Saturday, September 18, 2004

The coming backlash?

Research from the National Centre for Social and Economic Modelling at the University of Canberra showed that by 2003, those aged 40 to 54 held an estimated 38 per cent of total household wealth, up from 33 per cent in 1986. In contrast, the share of total wealth held by 25 to 39 year olds declined from 27 to 19 per cent over the same period. The centre's data also reveals that between 1986 and 2001, the over-40 group almost doubled its wealth.

The above quote is from today’s Age – try and guess, dear reader, what the broader article might be about.

Perhaps the future implications of a whole generation of highly-educated Australians fast approaching middle-age, with no job or a McJob at best, and no assets or McAssets at best (as in some McSuperannation: at 40, my lifetime accumulated balance is a few hundred dollars)?

Not a chance. The generation of losers in the above stats gets no further mention, other than in this euphemistic dismissal:

Generations X (aged 23 to 29 [sic]) and Y (aged 22 and younger) struggled to maintain their share.

Actually, Leon Gettler, if you bothered to read what you had just written, you would find that there is not the slightest evidence of GenX* either (i) struggling, or (ii) maintaining its share. If only.

But it gets better:

[A] study from British research group Demos suggests there's trouble ahead for politicians. They risk a backlash if they fail to meet the demands of . . .

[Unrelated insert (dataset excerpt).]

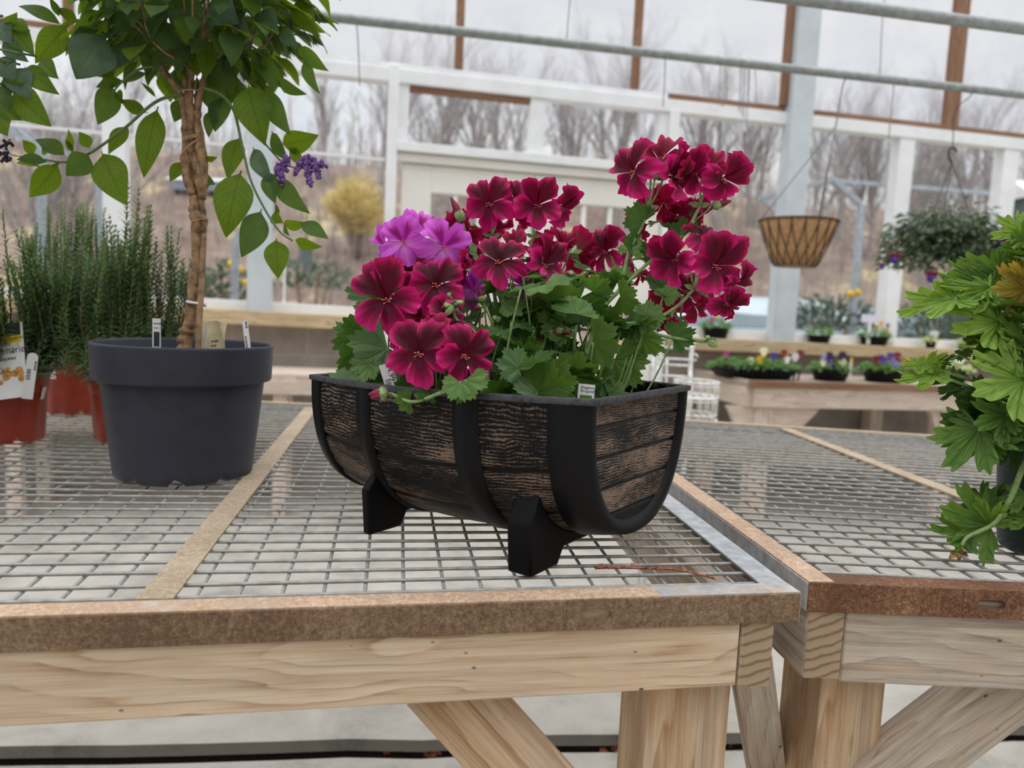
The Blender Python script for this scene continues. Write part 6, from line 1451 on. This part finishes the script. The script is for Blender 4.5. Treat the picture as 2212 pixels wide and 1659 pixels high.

Try and guess the end of this sentence, dear reader. Okay, it’s a pretty lopsided challenge, because you already know that the said backlash couldn’t possibly come from GenX. Nonetheless, you’d expect it to be about something serious, like poverty or health care?

Again, not a chance – the cited much-feared backlash instead is expected to come from baby boomers “planning to grow old disgracefully and in a different way from their predecessors”.

Welcome to our future-free future, where politics is reduced to a bidding-war over increasing the consumption choices available to the old and rich.


* As far as Generation Y goes, it is still early days.